### Problem details
Write the lines out again, from the top of the material to the line containing "pi = math.pi", pictures excluded.

Scene modeling code data
--- Begin ---

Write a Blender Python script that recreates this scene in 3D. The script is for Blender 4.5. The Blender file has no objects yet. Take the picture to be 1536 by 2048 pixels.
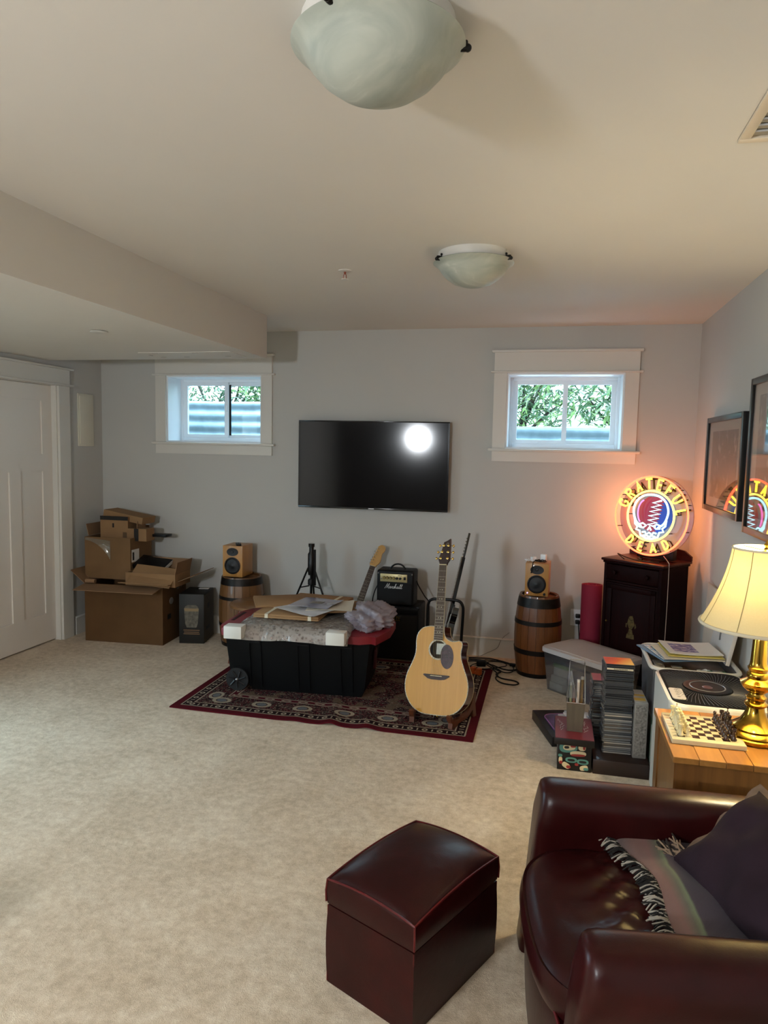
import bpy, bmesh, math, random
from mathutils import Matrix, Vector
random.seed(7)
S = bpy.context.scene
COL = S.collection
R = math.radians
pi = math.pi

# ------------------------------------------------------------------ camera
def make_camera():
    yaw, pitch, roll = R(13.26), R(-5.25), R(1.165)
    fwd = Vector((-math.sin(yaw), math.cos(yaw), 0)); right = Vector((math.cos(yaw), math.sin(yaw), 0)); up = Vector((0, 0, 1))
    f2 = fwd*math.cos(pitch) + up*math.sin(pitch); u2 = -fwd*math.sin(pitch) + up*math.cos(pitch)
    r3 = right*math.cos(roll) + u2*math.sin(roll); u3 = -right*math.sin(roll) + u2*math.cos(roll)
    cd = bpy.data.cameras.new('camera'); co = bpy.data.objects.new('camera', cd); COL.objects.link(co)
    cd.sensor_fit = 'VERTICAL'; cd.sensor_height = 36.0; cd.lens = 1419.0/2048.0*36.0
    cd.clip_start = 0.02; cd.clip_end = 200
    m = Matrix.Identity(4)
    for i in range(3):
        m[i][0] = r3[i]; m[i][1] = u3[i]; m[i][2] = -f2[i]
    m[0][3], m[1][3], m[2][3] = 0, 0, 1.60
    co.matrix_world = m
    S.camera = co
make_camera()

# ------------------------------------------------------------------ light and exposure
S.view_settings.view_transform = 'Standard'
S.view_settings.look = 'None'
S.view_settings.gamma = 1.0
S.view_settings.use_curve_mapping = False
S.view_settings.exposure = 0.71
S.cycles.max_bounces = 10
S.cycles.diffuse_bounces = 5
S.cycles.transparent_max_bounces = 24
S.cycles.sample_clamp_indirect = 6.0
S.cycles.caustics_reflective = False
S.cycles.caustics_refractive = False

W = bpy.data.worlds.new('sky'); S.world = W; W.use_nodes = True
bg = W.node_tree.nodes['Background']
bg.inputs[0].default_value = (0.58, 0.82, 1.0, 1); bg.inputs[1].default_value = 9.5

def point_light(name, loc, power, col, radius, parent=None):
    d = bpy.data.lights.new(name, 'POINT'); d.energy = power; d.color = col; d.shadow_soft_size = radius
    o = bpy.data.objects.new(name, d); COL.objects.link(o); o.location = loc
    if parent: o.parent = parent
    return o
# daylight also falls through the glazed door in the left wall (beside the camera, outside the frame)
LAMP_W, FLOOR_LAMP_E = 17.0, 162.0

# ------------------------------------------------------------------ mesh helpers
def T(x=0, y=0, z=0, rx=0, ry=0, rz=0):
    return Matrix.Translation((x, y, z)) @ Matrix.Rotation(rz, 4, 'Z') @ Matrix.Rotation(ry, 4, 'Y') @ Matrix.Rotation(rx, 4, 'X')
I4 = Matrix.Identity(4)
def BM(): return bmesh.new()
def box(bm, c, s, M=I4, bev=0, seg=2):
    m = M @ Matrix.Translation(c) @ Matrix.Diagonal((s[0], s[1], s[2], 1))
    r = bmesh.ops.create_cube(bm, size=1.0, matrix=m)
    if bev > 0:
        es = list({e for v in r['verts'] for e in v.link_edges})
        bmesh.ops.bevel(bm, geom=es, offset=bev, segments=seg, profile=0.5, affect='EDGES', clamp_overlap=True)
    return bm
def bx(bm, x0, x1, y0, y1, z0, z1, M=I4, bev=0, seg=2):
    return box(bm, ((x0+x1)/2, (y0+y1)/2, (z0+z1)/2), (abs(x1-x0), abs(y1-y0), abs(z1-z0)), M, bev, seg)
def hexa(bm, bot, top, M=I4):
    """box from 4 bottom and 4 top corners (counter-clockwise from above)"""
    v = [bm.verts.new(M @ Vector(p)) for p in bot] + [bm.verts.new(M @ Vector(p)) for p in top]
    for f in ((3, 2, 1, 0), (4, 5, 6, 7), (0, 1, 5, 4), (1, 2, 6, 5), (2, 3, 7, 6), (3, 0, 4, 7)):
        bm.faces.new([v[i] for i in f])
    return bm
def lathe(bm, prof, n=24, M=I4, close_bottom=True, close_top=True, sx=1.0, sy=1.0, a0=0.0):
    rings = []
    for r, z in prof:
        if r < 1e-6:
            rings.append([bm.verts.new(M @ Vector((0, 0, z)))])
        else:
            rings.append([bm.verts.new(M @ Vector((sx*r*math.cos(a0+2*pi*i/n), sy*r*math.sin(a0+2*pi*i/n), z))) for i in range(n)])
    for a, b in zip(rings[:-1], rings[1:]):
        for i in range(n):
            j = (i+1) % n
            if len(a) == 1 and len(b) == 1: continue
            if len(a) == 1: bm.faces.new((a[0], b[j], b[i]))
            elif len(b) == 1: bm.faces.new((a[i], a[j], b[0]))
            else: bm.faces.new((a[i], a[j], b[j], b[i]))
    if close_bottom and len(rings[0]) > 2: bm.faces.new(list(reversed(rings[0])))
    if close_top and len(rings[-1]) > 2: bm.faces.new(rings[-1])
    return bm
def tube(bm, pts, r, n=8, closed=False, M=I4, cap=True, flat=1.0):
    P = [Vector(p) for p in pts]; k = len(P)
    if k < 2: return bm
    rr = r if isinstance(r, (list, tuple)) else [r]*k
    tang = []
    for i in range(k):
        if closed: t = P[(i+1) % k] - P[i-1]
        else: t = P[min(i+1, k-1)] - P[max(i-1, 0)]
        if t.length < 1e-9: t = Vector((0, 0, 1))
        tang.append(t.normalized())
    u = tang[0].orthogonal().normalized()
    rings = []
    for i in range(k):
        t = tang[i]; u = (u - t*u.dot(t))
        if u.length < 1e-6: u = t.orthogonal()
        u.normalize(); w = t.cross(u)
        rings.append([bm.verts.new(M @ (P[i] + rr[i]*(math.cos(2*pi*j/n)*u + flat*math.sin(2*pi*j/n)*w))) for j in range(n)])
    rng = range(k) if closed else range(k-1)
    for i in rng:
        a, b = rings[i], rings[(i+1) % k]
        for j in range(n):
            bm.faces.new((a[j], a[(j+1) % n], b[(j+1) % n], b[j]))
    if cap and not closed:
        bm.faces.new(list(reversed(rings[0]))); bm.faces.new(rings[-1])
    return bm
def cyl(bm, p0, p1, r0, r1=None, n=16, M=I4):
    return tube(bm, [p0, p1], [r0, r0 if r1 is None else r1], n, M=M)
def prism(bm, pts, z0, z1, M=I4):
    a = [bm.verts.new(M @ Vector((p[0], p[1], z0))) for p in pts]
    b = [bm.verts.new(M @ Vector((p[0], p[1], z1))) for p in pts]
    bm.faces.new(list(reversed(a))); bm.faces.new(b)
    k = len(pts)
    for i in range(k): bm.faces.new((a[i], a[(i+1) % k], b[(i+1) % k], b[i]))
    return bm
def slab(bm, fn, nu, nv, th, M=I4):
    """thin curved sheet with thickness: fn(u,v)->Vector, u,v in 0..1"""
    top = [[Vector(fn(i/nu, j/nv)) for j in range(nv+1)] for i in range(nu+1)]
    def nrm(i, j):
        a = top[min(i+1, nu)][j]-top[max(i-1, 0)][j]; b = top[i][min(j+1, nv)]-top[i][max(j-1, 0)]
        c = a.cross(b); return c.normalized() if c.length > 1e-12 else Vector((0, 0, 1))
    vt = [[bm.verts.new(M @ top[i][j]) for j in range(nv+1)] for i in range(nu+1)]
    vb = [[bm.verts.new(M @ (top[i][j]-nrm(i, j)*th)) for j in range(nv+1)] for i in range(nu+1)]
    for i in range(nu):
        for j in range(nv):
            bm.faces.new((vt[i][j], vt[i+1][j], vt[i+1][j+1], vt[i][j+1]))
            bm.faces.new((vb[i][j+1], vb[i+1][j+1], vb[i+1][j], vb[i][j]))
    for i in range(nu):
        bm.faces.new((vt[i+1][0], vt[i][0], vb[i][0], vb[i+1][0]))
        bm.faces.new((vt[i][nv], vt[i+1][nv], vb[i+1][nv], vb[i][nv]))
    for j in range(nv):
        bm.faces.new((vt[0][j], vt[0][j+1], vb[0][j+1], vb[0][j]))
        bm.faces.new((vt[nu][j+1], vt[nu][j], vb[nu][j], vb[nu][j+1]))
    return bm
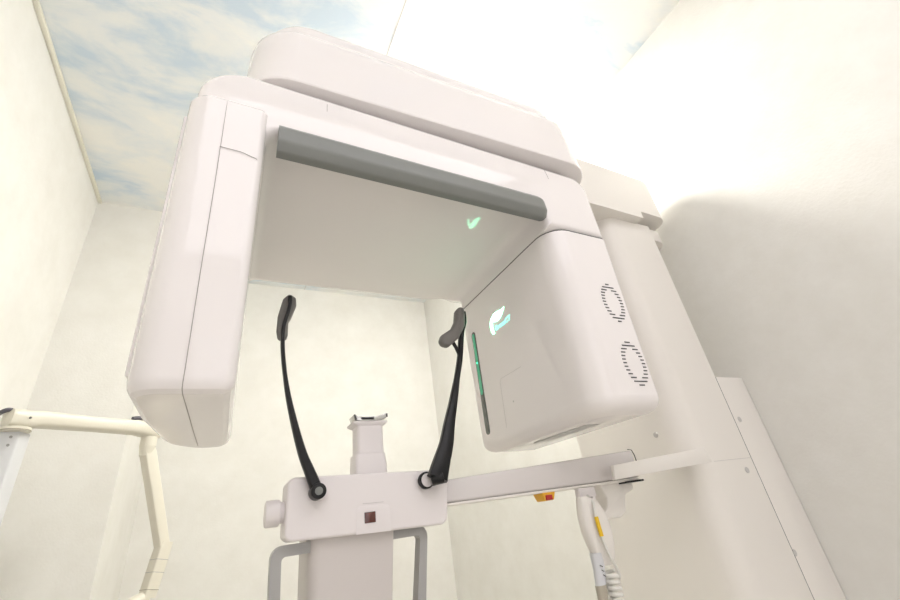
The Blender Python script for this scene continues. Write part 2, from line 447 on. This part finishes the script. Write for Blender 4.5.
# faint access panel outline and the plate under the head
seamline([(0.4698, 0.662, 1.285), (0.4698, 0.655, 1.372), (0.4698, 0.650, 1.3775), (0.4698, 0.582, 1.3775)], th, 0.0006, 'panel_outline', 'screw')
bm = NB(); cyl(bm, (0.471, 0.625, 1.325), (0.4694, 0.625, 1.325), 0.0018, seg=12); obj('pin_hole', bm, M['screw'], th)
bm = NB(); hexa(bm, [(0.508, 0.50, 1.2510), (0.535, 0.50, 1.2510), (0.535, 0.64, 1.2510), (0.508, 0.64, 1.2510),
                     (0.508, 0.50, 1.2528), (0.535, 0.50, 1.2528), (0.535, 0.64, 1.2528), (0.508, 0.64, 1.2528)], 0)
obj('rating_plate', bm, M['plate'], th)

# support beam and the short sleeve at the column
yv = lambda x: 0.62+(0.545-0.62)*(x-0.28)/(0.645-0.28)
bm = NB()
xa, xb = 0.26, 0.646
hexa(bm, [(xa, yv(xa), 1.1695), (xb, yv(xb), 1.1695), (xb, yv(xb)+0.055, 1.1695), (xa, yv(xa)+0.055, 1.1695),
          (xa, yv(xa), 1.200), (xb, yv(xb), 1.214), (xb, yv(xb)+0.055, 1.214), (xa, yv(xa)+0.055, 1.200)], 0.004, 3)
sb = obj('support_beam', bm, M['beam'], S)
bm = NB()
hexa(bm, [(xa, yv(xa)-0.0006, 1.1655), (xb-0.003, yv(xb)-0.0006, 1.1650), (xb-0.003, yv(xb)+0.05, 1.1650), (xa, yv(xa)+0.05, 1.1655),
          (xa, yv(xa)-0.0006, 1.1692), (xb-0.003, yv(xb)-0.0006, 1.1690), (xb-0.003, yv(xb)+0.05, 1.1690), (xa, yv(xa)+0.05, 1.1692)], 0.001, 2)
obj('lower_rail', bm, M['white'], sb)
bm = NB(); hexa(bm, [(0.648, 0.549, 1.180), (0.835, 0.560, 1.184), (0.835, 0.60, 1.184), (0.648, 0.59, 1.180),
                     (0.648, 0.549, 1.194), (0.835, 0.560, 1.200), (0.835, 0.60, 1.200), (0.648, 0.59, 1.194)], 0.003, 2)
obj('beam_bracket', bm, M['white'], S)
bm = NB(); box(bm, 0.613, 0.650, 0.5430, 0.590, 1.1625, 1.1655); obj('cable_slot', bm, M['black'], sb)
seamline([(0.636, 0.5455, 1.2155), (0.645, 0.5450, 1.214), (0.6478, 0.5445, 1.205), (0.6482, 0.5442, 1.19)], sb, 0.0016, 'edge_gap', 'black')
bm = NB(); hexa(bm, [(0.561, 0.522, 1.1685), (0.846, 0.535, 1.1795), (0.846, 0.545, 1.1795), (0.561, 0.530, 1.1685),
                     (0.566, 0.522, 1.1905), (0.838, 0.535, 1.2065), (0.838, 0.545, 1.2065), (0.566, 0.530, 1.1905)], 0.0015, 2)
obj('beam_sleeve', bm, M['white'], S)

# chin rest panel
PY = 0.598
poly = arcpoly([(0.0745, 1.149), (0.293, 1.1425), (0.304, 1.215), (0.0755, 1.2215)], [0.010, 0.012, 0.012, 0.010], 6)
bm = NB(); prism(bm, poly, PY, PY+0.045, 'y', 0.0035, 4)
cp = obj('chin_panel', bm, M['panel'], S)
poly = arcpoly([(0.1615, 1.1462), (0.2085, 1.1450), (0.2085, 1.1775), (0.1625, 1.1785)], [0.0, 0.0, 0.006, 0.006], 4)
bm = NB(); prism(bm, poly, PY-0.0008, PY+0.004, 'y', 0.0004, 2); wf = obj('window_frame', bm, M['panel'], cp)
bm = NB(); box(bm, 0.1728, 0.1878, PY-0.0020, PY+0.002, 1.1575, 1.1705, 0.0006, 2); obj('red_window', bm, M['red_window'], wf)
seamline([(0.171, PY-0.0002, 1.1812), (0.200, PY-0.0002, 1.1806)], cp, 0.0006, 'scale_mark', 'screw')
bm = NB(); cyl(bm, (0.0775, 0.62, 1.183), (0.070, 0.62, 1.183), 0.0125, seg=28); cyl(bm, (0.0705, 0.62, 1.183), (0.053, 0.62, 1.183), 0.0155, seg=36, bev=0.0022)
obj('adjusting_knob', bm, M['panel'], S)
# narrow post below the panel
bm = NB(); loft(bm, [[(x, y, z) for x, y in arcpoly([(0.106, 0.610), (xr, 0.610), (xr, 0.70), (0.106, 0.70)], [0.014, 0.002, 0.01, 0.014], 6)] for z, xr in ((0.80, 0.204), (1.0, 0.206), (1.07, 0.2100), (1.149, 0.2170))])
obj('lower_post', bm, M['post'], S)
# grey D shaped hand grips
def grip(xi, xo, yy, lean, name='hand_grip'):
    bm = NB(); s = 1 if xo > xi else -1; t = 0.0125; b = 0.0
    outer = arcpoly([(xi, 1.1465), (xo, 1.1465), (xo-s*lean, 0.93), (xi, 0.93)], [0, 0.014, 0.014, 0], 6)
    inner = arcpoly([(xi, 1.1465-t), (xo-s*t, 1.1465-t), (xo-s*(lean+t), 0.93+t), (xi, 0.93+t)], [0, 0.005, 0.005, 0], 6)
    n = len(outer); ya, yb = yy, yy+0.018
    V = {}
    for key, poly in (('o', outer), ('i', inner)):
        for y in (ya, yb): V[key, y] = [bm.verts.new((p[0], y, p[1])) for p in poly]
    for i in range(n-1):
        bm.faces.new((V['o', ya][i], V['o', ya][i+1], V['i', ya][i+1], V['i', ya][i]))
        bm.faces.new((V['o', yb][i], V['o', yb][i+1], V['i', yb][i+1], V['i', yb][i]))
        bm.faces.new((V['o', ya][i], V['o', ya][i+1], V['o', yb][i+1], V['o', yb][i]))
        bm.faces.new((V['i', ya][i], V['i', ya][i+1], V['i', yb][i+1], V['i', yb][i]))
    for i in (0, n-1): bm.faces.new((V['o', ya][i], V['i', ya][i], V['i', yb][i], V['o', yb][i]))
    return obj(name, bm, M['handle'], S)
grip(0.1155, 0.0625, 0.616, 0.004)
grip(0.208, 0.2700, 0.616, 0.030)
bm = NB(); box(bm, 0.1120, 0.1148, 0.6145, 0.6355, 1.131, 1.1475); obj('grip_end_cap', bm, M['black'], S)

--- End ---

### Completed task
Write a Blender Python script that recreates this scene in 3D. The script is for Blender 4.5. The Blender file has no objects yet. Take the picture to be 1536 by 2048 pixels.
import bpy, bmesh, math, random
from mathutils import Matrix, Vector
random.seed(7)
S = bpy.context.scene
COL = S.collection
R = math.radians
pi = math.pi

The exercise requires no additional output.